• [DIRECTIVE]:
Your task is to retype each line of the data below exactly.

╔══

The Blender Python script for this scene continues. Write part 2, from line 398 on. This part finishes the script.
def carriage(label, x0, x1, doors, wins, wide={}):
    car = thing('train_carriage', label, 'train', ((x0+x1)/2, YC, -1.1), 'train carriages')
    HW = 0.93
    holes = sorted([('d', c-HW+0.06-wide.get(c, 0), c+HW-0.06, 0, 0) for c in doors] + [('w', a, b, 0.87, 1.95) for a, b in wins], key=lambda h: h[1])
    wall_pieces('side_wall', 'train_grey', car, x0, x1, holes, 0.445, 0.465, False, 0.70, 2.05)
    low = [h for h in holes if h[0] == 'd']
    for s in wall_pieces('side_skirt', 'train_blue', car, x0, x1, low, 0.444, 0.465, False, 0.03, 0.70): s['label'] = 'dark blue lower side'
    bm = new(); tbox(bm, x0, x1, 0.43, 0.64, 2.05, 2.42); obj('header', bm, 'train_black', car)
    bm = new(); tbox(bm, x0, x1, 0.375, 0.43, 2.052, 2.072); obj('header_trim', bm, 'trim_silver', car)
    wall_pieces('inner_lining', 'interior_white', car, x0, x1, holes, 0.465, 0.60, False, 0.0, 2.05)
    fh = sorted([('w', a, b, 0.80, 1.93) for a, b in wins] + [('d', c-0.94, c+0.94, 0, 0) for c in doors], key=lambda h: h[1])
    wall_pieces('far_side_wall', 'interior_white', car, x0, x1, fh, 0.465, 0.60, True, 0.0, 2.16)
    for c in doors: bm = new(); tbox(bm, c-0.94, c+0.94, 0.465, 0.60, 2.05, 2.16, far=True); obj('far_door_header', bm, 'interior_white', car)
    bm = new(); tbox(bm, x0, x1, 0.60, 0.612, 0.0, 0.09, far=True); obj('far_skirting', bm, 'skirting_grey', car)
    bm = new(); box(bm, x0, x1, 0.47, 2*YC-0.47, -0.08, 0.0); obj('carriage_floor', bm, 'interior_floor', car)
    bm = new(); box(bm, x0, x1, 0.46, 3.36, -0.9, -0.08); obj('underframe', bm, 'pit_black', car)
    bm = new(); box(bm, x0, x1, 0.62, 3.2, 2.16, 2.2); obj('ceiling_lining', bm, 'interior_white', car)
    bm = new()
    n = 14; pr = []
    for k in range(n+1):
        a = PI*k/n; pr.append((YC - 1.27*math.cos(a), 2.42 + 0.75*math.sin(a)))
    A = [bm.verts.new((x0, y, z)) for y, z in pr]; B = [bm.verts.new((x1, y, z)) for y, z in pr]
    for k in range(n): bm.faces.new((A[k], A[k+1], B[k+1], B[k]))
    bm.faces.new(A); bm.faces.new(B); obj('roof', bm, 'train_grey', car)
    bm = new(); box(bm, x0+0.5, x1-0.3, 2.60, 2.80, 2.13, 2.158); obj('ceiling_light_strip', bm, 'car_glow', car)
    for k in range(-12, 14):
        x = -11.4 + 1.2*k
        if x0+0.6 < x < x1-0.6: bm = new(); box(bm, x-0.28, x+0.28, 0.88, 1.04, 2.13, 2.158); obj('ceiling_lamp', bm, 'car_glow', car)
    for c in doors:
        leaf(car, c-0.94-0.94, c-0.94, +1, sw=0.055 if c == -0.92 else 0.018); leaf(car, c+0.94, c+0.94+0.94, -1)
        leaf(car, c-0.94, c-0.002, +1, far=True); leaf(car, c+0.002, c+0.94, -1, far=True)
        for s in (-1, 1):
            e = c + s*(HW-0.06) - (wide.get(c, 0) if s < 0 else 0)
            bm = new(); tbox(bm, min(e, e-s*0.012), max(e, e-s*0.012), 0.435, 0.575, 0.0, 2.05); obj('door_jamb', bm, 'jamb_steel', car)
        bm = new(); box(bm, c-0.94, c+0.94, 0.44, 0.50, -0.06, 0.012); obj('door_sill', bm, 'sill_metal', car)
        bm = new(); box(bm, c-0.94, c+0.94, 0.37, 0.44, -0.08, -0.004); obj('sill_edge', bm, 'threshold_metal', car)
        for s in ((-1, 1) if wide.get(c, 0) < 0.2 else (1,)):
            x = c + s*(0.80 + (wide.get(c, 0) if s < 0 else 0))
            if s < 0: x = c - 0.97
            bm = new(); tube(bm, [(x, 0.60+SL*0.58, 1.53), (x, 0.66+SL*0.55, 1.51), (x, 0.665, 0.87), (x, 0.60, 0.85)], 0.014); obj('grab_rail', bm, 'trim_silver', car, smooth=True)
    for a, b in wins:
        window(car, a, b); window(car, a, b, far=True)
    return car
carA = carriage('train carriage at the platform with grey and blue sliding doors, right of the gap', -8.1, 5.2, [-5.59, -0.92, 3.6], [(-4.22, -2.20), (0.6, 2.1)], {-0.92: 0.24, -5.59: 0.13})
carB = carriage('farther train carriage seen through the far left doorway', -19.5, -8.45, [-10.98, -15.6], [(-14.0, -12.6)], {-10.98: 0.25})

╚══

• [COMPLETE ANSWER]:
The Blender Python script for this scene continues. Write part 2, from line 398 on. This part finishes the script.
def carriage(label, x0, x1, doors, wins, wide={}):
    car = thing('train_carriage', label, 'train', ((x0+x1)/2, YC, -1.1), 'train carriages')
    HW = 0.93
    holes = sorted([('d', c-HW+0.06-wide.get(c, 0), c+HW-0.06, 0, 0) for c in doors] + [('w', a, b, 0.87, 1.95) for a, b in wins], key=lambda h: h[1])
    wall_pieces('side_wall', 'train_grey', car, x0, x1, holes, 0.445, 0.465, False, 0.70, 2.05)
    low = [h for h in holes if h[0] == 'd']
    for s in wall_pieces('side_skirt', 'train_blue', car, x0, x1, low, 0.444, 0.465, False, 0.03, 0.70): s['label'] = 'dark blue lower side'
    bm = new(); tbox(bm, x0, x1, 0.43, 0.64, 2.05, 2.42); obj('header', bm, 'train_black', car)
    bm = new(); tbox(bm, x0, x1, 0.375, 0.43, 2.052, 2.072); obj('header_trim', bm, 'trim_silver', car)
    wall_pieces('inner_lining', 'interior_white', car, x0, x1, holes, 0.465, 0.60, False, 0.0, 2.05)
    fh = sorted([('w', a, b, 0.80, 1.93) for a, b in wins] + [('d', c-0.94, c+0.94, 0, 0) for c in doors], key=lambda h: h[1])
    wall_pieces('far_side_wall', 'interior_white', car, x0, x1, fh, 0.465, 0.60, True, 0.0, 2.16)
    for c in doors: bm = new(); tbox(bm, c-0.94, c+0.94, 0.465, 0.60, 2.05, 2.16, far=True); obj('far_door_header', bm, 'interior_white', car)
    bm = new(); tbox(bm, x0, x1, 0.60, 0.612, 0.0, 0.09, far=True); obj('far_skirting', bm, 'skirting_grey', car)
    bm = new(); box(bm, x0, x1, 0.47, 2*YC-0.47, -0.08, 0.0); obj('carriage_floor', bm, 'interior_floor', car)
    bm = new(); box(bm, x0, x1, 0.46, 3.36, -0.9, -0.08); obj('underframe', bm, 'pit_black', car)
    bm = new(); box(bm, x0, x1, 0.62, 3.2, 2.16, 2.2); obj('ceiling_lining', bm, 'interior_white', car)
    bm = new()
    n = 14; pr = []
    for k in range(n+1):
        a = PI*k/n; pr.append((YC - 1.27*math.cos(a), 2.42 + 0.75*math.sin(a)))
    A = [bm.verts.new((x0, y, z)) for y, z in pr]; B = [bm.verts.new((x1, y, z)) for y, z in pr]
    for k in range(n): bm.faces.new((A[k], A[k+1], B[k+1], B[k]))
    bm.faces.new(A); bm.faces.new(B); obj('roof', bm, 'train_grey', car)
    bm = new(); box(bm, x0+0.5, x1-0.3, 2.60, 2.80, 2.13, 2.158); obj('ceiling_light_strip', bm, 'car_glow', car)
    for k in range(-12, 14):
        x = -11.4 + 1.2*k
        if x0+0.6 < x < x1-0.6: bm = new(); box(bm, x-0.28, x+0.28, 0.88, 1.04, 2.13, 2.158); obj('ceiling_lamp', bm, 'car_glow', car)
    for c in doors:
        leaf(car, c-0.94-0.94, c-0.94, +1, sw=0.055 if c == -0.92 else 0.018); leaf(car, c+0.94, c+0.94+0.94, -1)
        leaf(car, c-0.94, c-0.002, +1, far=True); leaf(car, c+0.002, c+0.94, -1, far=True)
        for s in (-1, 1):
            e = c + s*(HW-0.06) - (wide.get(c, 0) if s < 0 else 0)
            bm = new(); tbox(bm, min(e, e-s*0.012), max(e, e-s*0.012), 0.435, 0.575, 0.0, 2.05); obj('door_jamb', bm, 'jamb_steel', car)
        bm = new(); box(bm, c-0.94, c+0.94, 0.44, 0.50, -0.06, 0.012); obj('door_sill', bm, 'sill_metal', car)
        bm = new(); box(bm, c-0.94, c+0.94, 0.37, 0.44, -0.08, -0.004); obj('sill_edge', bm, 'threshold_metal', car)
        for s in ((-1, 1) if wide.get(c, 0) < 0.2 else (1,)):
            x = c + s*(0.80 + (wide.get(c, 0) if s < 0 else 0))
            if s < 0: x = c - 0.97
            bm = new(); tube(bm, [(x, 0.60+SL*0.58, 1.53), (x, 0.66+SL*0.55, 1.51), (x, 0.665, 0.87), (x, 0.60, 0.85)], 0.014); obj('grab_rail', bm, 'trim_silver', car, smooth=True)
    for a, b in wins:
        window(car, a, b); window(car, a, b, far=True)
    return car
carA = carriage('train carriage at the platform with grey and blue sliding doors, right of the gap', -8.1, 5.2, [-5.59, -0.92, 3.6], [(-4.22, -2.20), (0.6, 2.1)], {-0.92: 0.24, -5.59: 0.13})
carB = carriage('farther train carriage seen through the far left doorway', -19.5, -8.45, [-10.98, -15.6], [(-14.0, -12.6)], {-10.98: 0.25})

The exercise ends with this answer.